Торгово-экономические и даже военно-технические контакты, пусть на невысоком уровне, но поддерживались. Регулярно возобновлялись кредитно-финансовые и торговые соглашения.
Литвинов, несмотря на свое категорическое неприятие нацизма, не был упрямым германофобом, не призывал к разрыву советско-германских отношений и в принципе не возражал против их вывода из тупика.
Показателен момент личного характера. Уже при нацистском режиме нарком неоднократно проезжал через Берлин, направляясь на чешский водолечебный курорт Мариенбад (сегодня Марианске-Лазне). В архиве сохранились его записки, адресованные полпредству, с просьбой встретить и оказать содействие при проезде через германскую столицу. Это был самый удобный путь. В апреле 1934 года Литвинов ездил на курорт лечить мучивший его бронхит{29}.
Вместе с тем в политическом плане для него главной и определяющей установкой, конечно, было достижение союза с Великобританией и Францией. Отношения с Германией, в том числе торгово-экономические, следовало поддерживать на приемлемом, но не высоком уровне. Иного нацисты не заслуживали. Вот как Литвинов сформулировал свою точку зрения в письме к полпреду СССР в Берлине Якову Сурицу в декабре 1936 года:
Я согласен с Вами также относительно нашей дальнейшей экономической работы в Германии, но буду, однако, теперь против того, чтобы львиная доля возможного нашего импорта на ближайшие годы была отдана Германии в ущерб другим странам. Нам незачем слишком укреплять экономически нынешнюю Германию. Достаточно будет, на мой взгляд, поддерживать экономические отношения с Германией в той лишь мере, в какой это необходимо во избежание полного разрыва между обеими странами{30}.
Подобного подхода Литвинов придерживался и в отношении других сфер двустороннего взаимодействия. Говорил, что в Германии не нужно открывать представительство Народного комиссариата здравоохранения и расширять с этой страной культурные связи, когда там у власти находятся нацисты{31}.
Возвращение к духу Рапалло в условиях существования в Германии нацистского режима Литвинов считал недопустимым: отсюда оставалось бы два шага до дружбы с гитлеровцами, что, собственно, и случилось после 23 августа 1939 года, когда бывший нарком, снятый с высокого поста, пребывал в опале.

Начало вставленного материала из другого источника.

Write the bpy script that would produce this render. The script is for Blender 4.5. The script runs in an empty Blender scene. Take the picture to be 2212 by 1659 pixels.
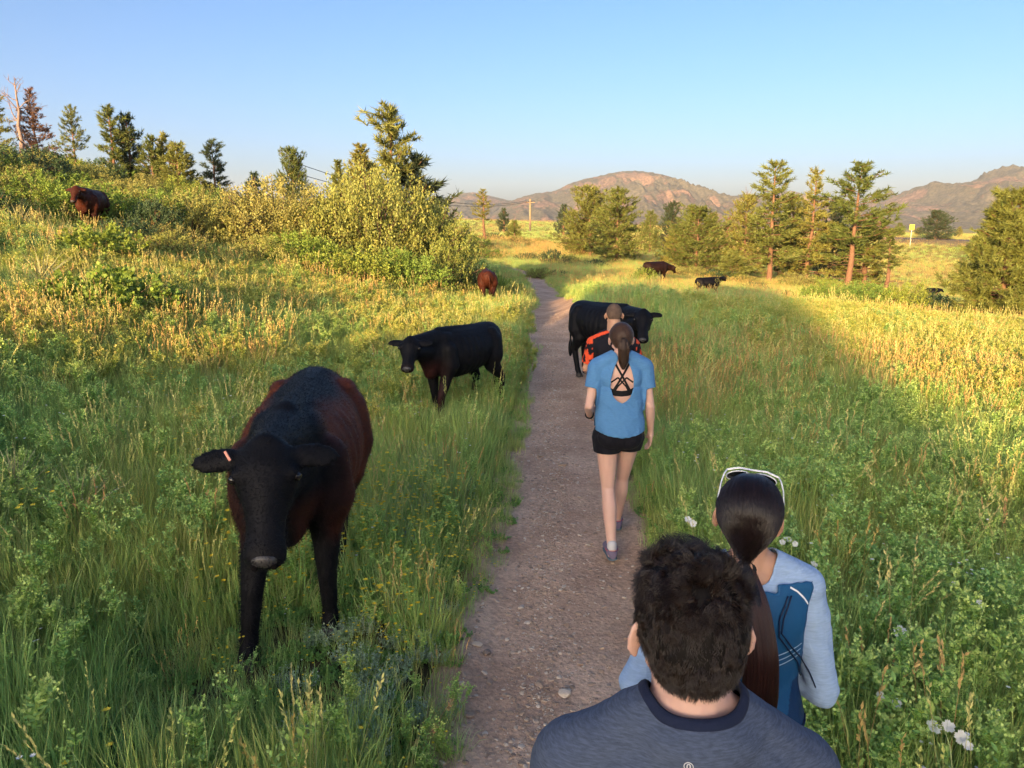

Сталин отличался от Литвинова бо́льшей гибкостью, бо́льшим цинизмом и меньшей щепетильностью. Политическую и экономическую выгоду ставил выше всяких моральных соображений. 29 марта 1935 года, во время переговоров с приехавшим в Москву британским министром иностранных дел Энтони Иденом, он дал это понять вполне определенно: «Мы не стремимся к изоляции Германии. Наоборот, мы хотим жить с Германией в дружеских отношениях. Германцы – великий и храбрый народ. Мы этого никогда не забываем. Этот народ нельзя было надолго удержать в цепях Версальского договора. Рано или поздно германский народ должен был освободиться от версальских цепей».
Естественно, были сделаны оговорки насчет того, что немецкие «формы и обстоятельства этого освобождения от Версаля таковы, что способны вызвать у нас серьезную тревогу» и потому необходим европейский пакт о коллективной безопасности, к которому могла бы присоединиться и Германия{32}. Суть от этого не менялась. Сталин не исключал сближения с Гитлером и зондировал британскую позицию. Ему было известно о прогерманских настроениях в правящих кругах Соединенного королевства и о готовившемся англо-германском морском соглашении[9].